Turn Your Webinar Into a Talk Show

Instead of talking alone for an hour, make the webinar an interview.

We did a webinar helping bank managers present to superiors. But I didn’t speak for an hour by myself. I had a bank manager on the call with me. I asked him questions and we worked through a presentation he had to give the following week.

It required that we prepare together in advance. But it was worth it.

Use Technology to Make Your Webinar Interactive

All video conference platforms have interactive tools that allow listeners to ask questions and make comments, usually via a chat box. Some of the services have polling capabilities. Use those tools often.

One study found that listeners’ levels of attention drop to almost nothing after 15 minutes. But you can revive the attention with interactive activities. A great activity on a webinar is simply to ask the audience questions that they must answer in the “texting box.”

Don’t say, “Does anyone have questions?” Make listeners give you a response. In our webinars we say, “I want everyone to go to the texting box and tell me the biggest challenge they face in creating presentations.”

When someone gives you an interesting answer, unmute that person’s line and ask him or her to explain further.

Keep it Short

There is a political party in New York City called “The Rent is Too Damn High.” I want to create a similar party called “These Webinars Are Too Damn Long.”

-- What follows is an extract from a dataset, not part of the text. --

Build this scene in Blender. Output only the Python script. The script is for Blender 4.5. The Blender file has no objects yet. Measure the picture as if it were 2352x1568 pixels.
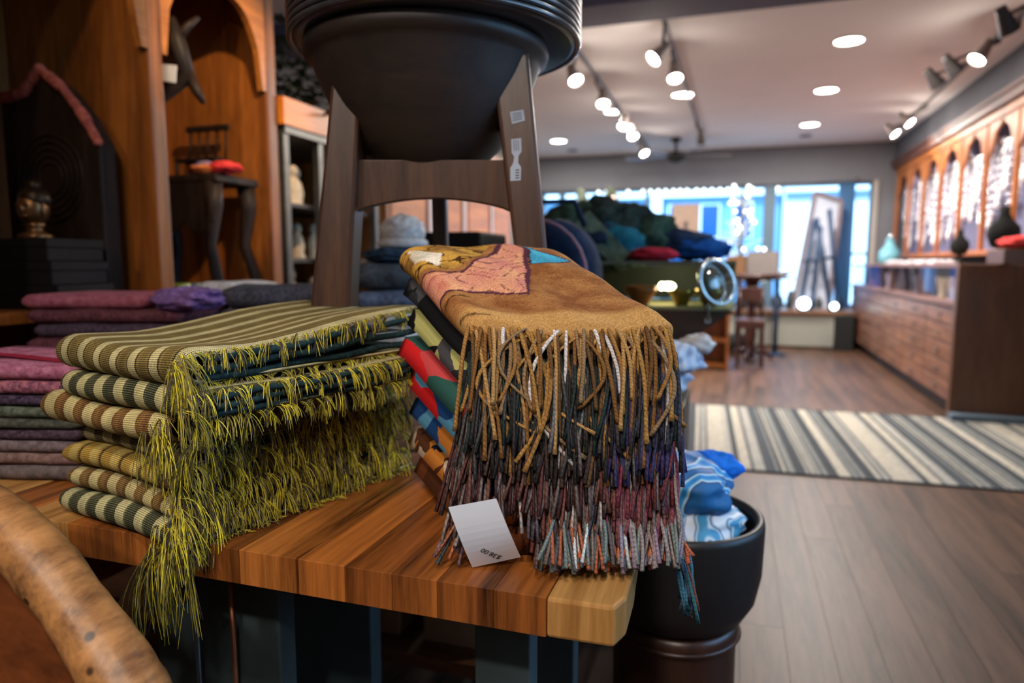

Webinars are usually an hour long. They should be half that. I don’t care how deep a thinker you are on the topic of lowering business risk, protecting patents, or improving customer service. You can’t cover it all in a webinar. Make one or two points. Then stop.

Webinars are a limited medium. Limit your message accordingly.

Remember that on a Webinar, You’re a News Anchor

If you’re leading a webinar, you should behave as if you’re in a television studio. Make sure that you have good lighting on your face. Those ring lights are a great investment.

More importantly, make sure that you make eye contact like a news anchor. That means looking at the camera lens, not the images of the people on your screen.

Several of our coaches are former television news anchors and reports. And they will all tell you that when you’re on camera, you should talk to the lens like you’re talking to your spouse.

Here’s a little trick that really works. Draw a smiley face on a sticky note and place it by the lens of your computer’s camera lens. That will remind you to look at the camera and battle the tendency to look at the images of the faces on your screen.

Webinars are a great training tool. But they aren’t effective if listeners tune out to respond to emails.